Für die Freiburgerinnen und Freiburger schlägt die Stadt vor, das Sankt-Nikolaus-Fest am Sonntag zwischen 10.00 und 18.00 Uhr im Burgquartier fortzusetzen. Auf dem Programm stehen ein Eintauchen in die Geschichte und die Legenden rund um den Heiligen Nikolaus, eine grosse Lebkuchenjagd durch das Burgquartier, eine Reise in das breitgefächerte Umfeld der Worte, der Sprachen, der Spiele, der Zeichnungen, der Örtlichkeiten, der Musik, des Gesangs und noch vieles mehr … alles kostenlos, denn es ist ein Festtag!
Praktische Informationen – etwa zur Anreise – gibt es auf der offiziellen Sankt-Nikolaus-Webseite.
Sankt-Nikolaus-Feiern im übrigen Kanton Freiburg
Sankt-Nikolaus, der Schutzheilige des Kantons Freiburg, wird übrigens nicht nur in der Hauptstadt Freiburg gefeiert, sondern auch in weiteren Ortschaften:
Advents- und Weihnachtsmärkte im Kanton Freiburg
Nebst den Sankt-Nikolaus-Feiern erwartet man im Kanton Freiburg sehnsüchtig auch die zauberhaften Advents- und Weihnachtsmärkte. In den Städten Freiburg, Bulle, Gruyères, Romont, Estavayer-le-Lac und Murten ebenso wie in den Dörfern Jaun, Alterswil oder Münchenwiler. An liebevoll gestalteten Ständen stöbert man nach Handgemachtem, lokalen Spezialitäten und aussergewöhnlichen Geschenken. Da und dort kommt ein richtiges Veranstaltungsprogramm dazu.

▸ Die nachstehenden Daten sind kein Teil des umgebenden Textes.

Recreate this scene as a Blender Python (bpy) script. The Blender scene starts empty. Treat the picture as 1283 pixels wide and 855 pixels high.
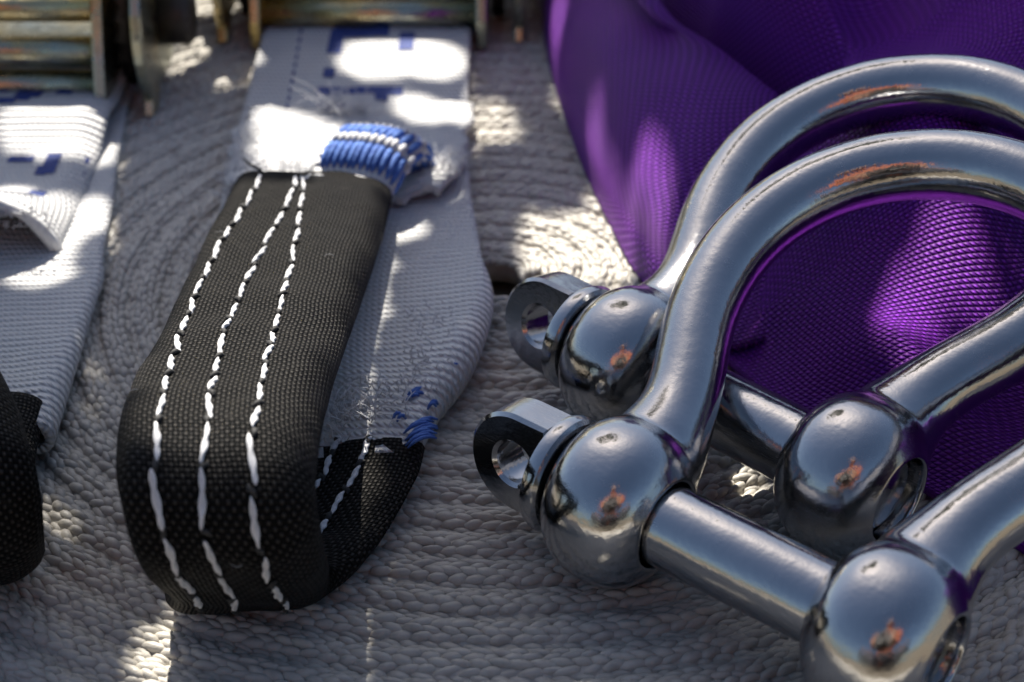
import bpy, bmesh, math, random
import numpy as np
from mathutils import Matrix, Vector, noise
random.seed(7); rng = np.random.default_rng(7)
SC = bpy.context.scene
COL = SC.collection
MM = 0.001                                   # builders work in millimetres, meshes are stored in metres

# ------------------------------------------------------------------ camera
PITCH, FPX, CAM_H, PW, PH = 0.5774, 2051.5, 157.25, 1283.0, 855.0
cam_d = bpy.data.cameras.new('camera')
cam_d.sensor_width = 36.0
cam_d.lens = FPX / PW * 36.0
cam_d.clip_start = 0.005
cam_d.clip_end = 3000.0
cam_d.dof.use_dof = True
cam_d.dof.focus_distance = 0.242
cam_d.dof.aperture_fstop = 21.0
cam_d.dof.aperture_blades = 8
cam_o = bpy.data.objects.new('camera', cam_d)
cam_o.location = (0, 0, CAM_H * MM)
cam_o.rotation_euler = (math.pi / 2 - PITCH, 0, 0)
COL.objects.link(cam_o)
SC.camera = cam_o

# ------------------------------------------------------------------ sky, sun, exposure
SUN_EL, SUN_AZ = math.radians(50), math.radians(-15)      # azimuth from +Y (behind the things) towards +X
SUN_DIR = Vector((math.sin(SUN_AZ) * math.cos(SUN_EL), math.cos(SUN_AZ) * math.cos(SUN_EL), math.sin(SUN_EL)))
world = bpy.data.worlds.new('World')
SC.world = world
world.use_nodes = True
wn = world.node_tree
sky = wn.nodes.new('ShaderNodeTexSky')
sky.sky_type = 'NISHITA'
sky.sun_disc = False
sky.sun_elevation = SUN_EL
sky.sun_rotation = SUN_AZ
sky.air_density = 1.0
sky.dust_density = 1.7
sky.ozone_density = 1.6
bg = wn.nodes['Background']
bg.inputs['Strength'].default_value = 0.050
wn.links.new(sky.outputs[0], bg.inputs['Color'])
sun_d = bpy.data.lights.new('sun', 'SUN')
sun_d.energy = 5.0
sun_d.angle = math.radians(0.2)
sun_d.color = (1.0, 0.93, 0.82)
sun_o = bpy.data.objects.new('sun', sun_d)
sun_o.rotation_euler = SUN_DIR.to_track_quat('Z', 'Y').to_euler()
sun_o.location = (0, 0.5, 1.5)
COL.objects.link(sun_o)
SC.view_settings.view_transform = 'Standard'
SC.view_settings.look = 'None'
SC.view_settings.gamma = 1.0
SC.view_settings.use_curve_mapping = False
SC.view_settings.exposure = 1.18
SC.render.engine = 'CYCLES'
SC.cycles.max_bounces = 8
SC.cycles.glossy_bounces = 5
SC.cycles.diffuse_bounces = 4
SC.cycles.caustics_reflective = False
SC.cycles.caustics_refractive = False

# ------------------------------------------------------------------ helpers
CP, SP = math.cos(PITCH), math.sin(PITCH)
def tan_dn(py): return math.tan(PITCH + math.atan((py - PH / 2) / FPX))
def atY(px, py, Y):
    """point seen at photo pixel (px, py) standing Y mm in front of the lens foot"""
    z = CAM_H - Y * tan_dn(py)
    zc = Y * CP + (CAM_H - z) * SP
    return np.array([(px - PW / 2) / FPX * zc, Y, z])
def atZ(px, py, z):
    return atY(px, py, (CAM_H - z) / tan_dn(py))
def tag(o, label=None, cat=None, group=None, kind=None):
    if label: o['label'] = label
    if cat: o['category'] = cat
    if group: o['group'] = group
    if kind: o['kind'] = kind
    return o
def empty(name, loc=(0, 0, 0), rot=None):
    o = bpy.data.objects.new(name, None)
    o.empty_display_size = 0.01
    m = Matrix.Translation(Vector(loc) * MM)
    if rot is not None: m = m @ rot.to_4x4()
    o.matrix_world = m
    COL.objects.link(o)
    o['_w'] = 1
    return o
WORLD = {}
def mesh_data(name, v, f, mat, uv=None, smooth=True):
    me = bpy.data.meshes.new(name)
    v = np.asarray(v, float) * MM
    me.from_pydata(v.tolist(), [], [tuple(int(i) for i in q) for q in f])
    if uv is not None:
        lay = me.uv_layers.new(name='UVMap')
        idx = np.zeros(len(me.loops), dtype=np.int32)
        me.loops.foreach_get('vertex_index', idx)
        lay.data.foreach_set('uv', np.asarray(uv, np.float32)[idx].ravel())
    if smooth:
        me.polygons.foreach_set('use_smooth', [True] * len(me.polygons))
    me.materials.append(mat)
    me.update()
    return me
def link(name, me, parent=None, mw=None):
    """link a mesh; mw = its matrix in parent space (default identity)"""
    o = bpy.data.objects.new(name, me)
    COL.objects.link(o)
    if parent is not None: o.parent = parent
    if mw is not None: o.matrix_local = mw
    return o
def part(name, v, f, mat, parent=None, org=(0, 0, 0), uv=None, smooth=True):
    """mesh given in world mm, stored relative to org (the root's location)"""
    v = np.asarray(v, float) - np.asarray(org, float)
    me = mesh_data(name, v, f, mat, uv, smooth)
    if len(v) < 40000 and name not in ('printed_mark', 'shade_leaves'):
        bm = bmesh.new(); bm.from_mesh(me); bmesh.ops.recalc_face_normals(bm, faces=bm.faces); bm.to_mesh(me); bm.free()
    return link(name, me, parent)
def grid_faces(n, m, wrap_m=False, off=0):
    F = []
    for i in range(n - 1):
        for j in range(m if wrap_m else m - 1):
            a = off + i * m + j; b = off + i * m + (j + 1) % m
            F.append((a, b, b + m, a + m))
    return F
def sheet(P, th):
    """P (n,m,3) -> closed slab of thickness th; returns verts, faces, uv(mm)"""
    P = np.asarray(P, float); n, m, _ = P.shape
    du = np.gradient(P, axis=0); dv = np.gradient(P, axis=1)
    N = np.cross(dv, du); N /= np.linalg.norm(N, axis=2, keepdims=True) + 1e-9
    if N[..., 2].mean() < 0: N = -N
    su = np.concatenate([np.zeros((1, m)), np.cumsum(np.linalg.norm(np.diff(P, axis=0), axis=2), axis=0)], 0)
    sv = np.concatenate([np.zeros((n, 1)), np.cumsum(np.linalg.norm(np.diff(P, axis=1), axis=2), axis=1)], 1)
    su = np.repeat(su.mean(1, keepdims=True), m, 1)
    uv1 = np.stack([sv, su], -1).reshape(-1, 2)
    A = (P + N * th / 2).reshape(-1, 3); B = (P - N * th / 2).reshape(-1, 3)
    F = grid_faces(n, m); k = n * m
    FB = [tuple(reversed([i + k for i in q])) for q in F]
    ring = [(0, j) for j in range(m)] + [(i, m - 1) for i in range(1, n)] + [(n - 1, j) for j in range(m - 2, -1, -1)] + [(i, 0) for i in range(n - 2, 0, -1)]
    ids = [i * m + j for i, j in ring]
    S = [(ids[q], ids[q - 1], ids[q - 1] + k, ids[q] + k) for q in range(len(ids))]
    return np.vstack([A, B]), F + FB + S, np.vstack([uv1, uv1])
def lathe(profile, seg=48, axis='x'):
    """profile [(x, r)] round the x axis; ends with r = 0 are closed"""
    V, F = [], []
    n = len(profile)
    a = np.linspace(0, 2 * math.pi, seg, endpoint=False)
    for x, r in profile:
        for t in a: V.append((x, r * math.cos(t), r * math.sin(t)))
    F = grid_faces(n, seg, True)
    for k, rev in ((0, False), (n - 1, True)):
        if profile[k][1] > 1e-6:
            q = [k * seg + j for j in range(seg)]
            F.append(tuple(q if rev else reversed(q)))
    return np.array(V), F
def tube(path, rad, seg=10, caps=True):
    path = np.asarray(path, float); n = len(path)
    rad = np.broadcast_to(rad, (n,))
    T = np.gradient(path, axis=0); T /= np.linalg.norm(T, axis=1, keepdims=True) + 1e-9
    ref = np.array([0.0, 0, 1]) if abs(T[0][2]) < .9 else np.array([1.0, 0, 0])
    V = []
    u = np.cross(T[0], ref); u /= np.linalg.norm(u)
    for i in range(n):
        u = u - T[i] * np.dot(u, T[i]); u /= np.linalg.norm(u) + 1e-9
        w = np.cross(T[i], u)
        for k in range(seg):
            a = 2 * math.pi * k / seg
            V.append(path[i] + rad[i] * (math.cos(a) * u + math.sin(a) * w))
    F = grid_faces(n, seg, True)
    if caps:
        F.append(tuple(reversed(range(seg)))); F.append(tuple((n - 1) * seg + k for k in range(seg)))
    return np.array(V), F
def join(*vf):
    V, F, o = [], [], 0
    for v, f in vf:
        V.append(np.asarray(v, float)); F += [tuple(i + o for i in q) for q in f]; o += len(v)
    return np.vstack(V), F
def spline(ts, xs, t):
    """smooth (Catmull-Rom) interpolation of rows xs at ts"""
    ts = np.asarray(ts, float); xs = np.asarray(xs, float); t = np.atleast_1d(np.asarray(t, float))
    one = xs.ndim == 1
    if one: xs = xs[:, None]
    d = np.gradient(xs, ts, axis=0)
    i = np.clip(np.searchsorted(ts, t) - 1, 0, len(ts) - 2)
    h = (ts[i + 1] - ts[i])[:, None]; s = ((t - ts[i])[:, None]) / h
    r = (2 * s**3 - 3 * s**2 + 1) * xs[i] + (s**3 - 2 * s**2 + s) * h * d[i] + (-2 * s**3 + 3 * s**2) * xs[i + 1] + (s**3 - s**2) * h * d[i + 1]
    return r[:, 0] if one else r
def nz(x, y, z, s, seed=0): return noise.noise(Vector((x / s + seed * 7.3, y / s - seed * 3.1, z / s + seed)))

# ------------------------------------------------------------------ materials
class NT:
    """tiny node-graph writer"""
    def __init__(s, name):
        s.m = bpy.data.materials.new(name); s.m.use_nodes = True
        s.t = s.m.node_tree; s.b = s.t.nodes['Principled BSDF']
    def n(s, kind, **kw):
        nd = s.t.nodes.new(kind)
        for k, v in kw.items(): setattr(nd, k, v)
        return nd
    def put(s, sock, v):
        if isinstance(v, bpy.types.NodeSocket): s.t.links.new(v, sock)
        else: sock.default_value = v
    def math(s, op, a, b=0.0, c=None):
        nd = s.n('ShaderNodeMath', operation=op)
        s.put(nd.inputs[0], a); s.put(nd.inputs[1], b)
        if c is not None: s.put(nd.inputs[2], c)
        return nd.outputs[0]
    def uv(s):
        sep = s.n('ShaderNodeSeparateXYZ')
        s.t.links.new(s.n('ShaderNodeUVMap', uv_map='UVMap').outputs[0], sep.inputs[0])
        return sep.outputs[0], sep.outputs[1]
    def obj(s): return s.n('ShaderNodeTexCoord').outputs['Object']
    def noise(s, vec, scale, detail=3, rough=.55):
        nd = s.n('ShaderNodeTexNoise'); s.put(nd.inputs['Vector'], vec)
        nd.inputs['Scale'].default_value = scale; nd.inputs['Detail'].default_value = detail; nd.inputs['Roughness'].default_value = rough
        return nd.outputs['Fac']
    def mix(s, fac, a, b, mode='MIX'):
        nd = s.n('ShaderNodeMix', data_type='RGBA', blend_type=mode)
        s.put(nd.inputs['Factor'], fac); s.put(nd.inputs['A'], a); s.put(nd.inputs['B'], b)
        return nd.outputs['Result']
    def ramp(s, fac, lo, hi, a=0.0, b=1.0):
        nd = s.n('ShaderNodeMapRange'); s.put(nd.inputs[0], fac)
        for k, v in zip((1, 2, 3, 4), (lo, hi, a, b)): nd.inputs[k].default_value = v
        return nd.outputs[0]
    def bump(s, h, dist, strength=1.0, normal=None):
        nd = s.n('ShaderNodeBump'); s.put(nd.inputs['Height'], h)
        nd.inputs['Distance'].default_value = dist; nd.inputs['Strength'].default_value = strength
        if normal is not None: s.put(nd.inputs['Normal'], normal)
        return nd.outputs[0]
    def set(s, **kw):
        for k, v in kw.items(): s.put(s.b.inputs[k.replace('_', ' ')], v)
        return s.m
def rgb(r, g, b): return (r, g, b, 1.0)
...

Das Beispiel des Weihnachtsmarktes Jaun (1. – 3. Dezember 2023) im charmanten, deutschsprachigen Dorfes der Region La Gruyère sei hier stellvertretend aufgeführt:
- Von Freitag bis Sonntag gibt es die Krippe der Kirche sowie Schafe auf dem Marktplatz zu bestaunen, Raclette und Bratwürste zum Essen, aber auch einen Bastelwettbewerb für Kinder zum Thema «Weihnachtsbaumschmuck». Die Preisverleihung findet dann am Sonntag um 16.00 Uhr statt.
- Am Samstag um 17.00 Uhr wird in der Kirche Jaun ein Krippenspiel aufgeführt,
- und um 18.30 Uhr treten die Purpelbuebe im Saal auf.
- Am Sonntag um 14.00 Uhr lauscht man im Saal den Kinderjodlern «de Bärge zue Jaun».
Krippenweg in Estavayer-le-Lac
Wer poetischen Winterzauber in einer romantischen Altstadt sucht, ist in Estavayer-le-Lac goldrichtig. Vom 26.11.2023 bis 14.1.2024 lockt in den kopfsteingepflasterten Gassen der Krippenweg. Während eines gemütlichen Spaziergangs lassen sich 88 liebevoll gestaltete Krippen und gleich auch noch den Weihnachtsmarkt von Estavayer-le-Lac entdecken.
Zudem wartet mit der 140 m² grossen «Weihnachtskrippe der fünf Sinne» ein besonderes Erlebnis auf Gross und Klein (ebenfalls vom 26.11.2023 bis 14.1.2024). Raffinierte Animationen und multisensorische Interaktionen der Besuchenden erwecken die fast 1000 Terrakotta-Figuren in der Spitalkapelle zum Leben. Da ist man mittendrin!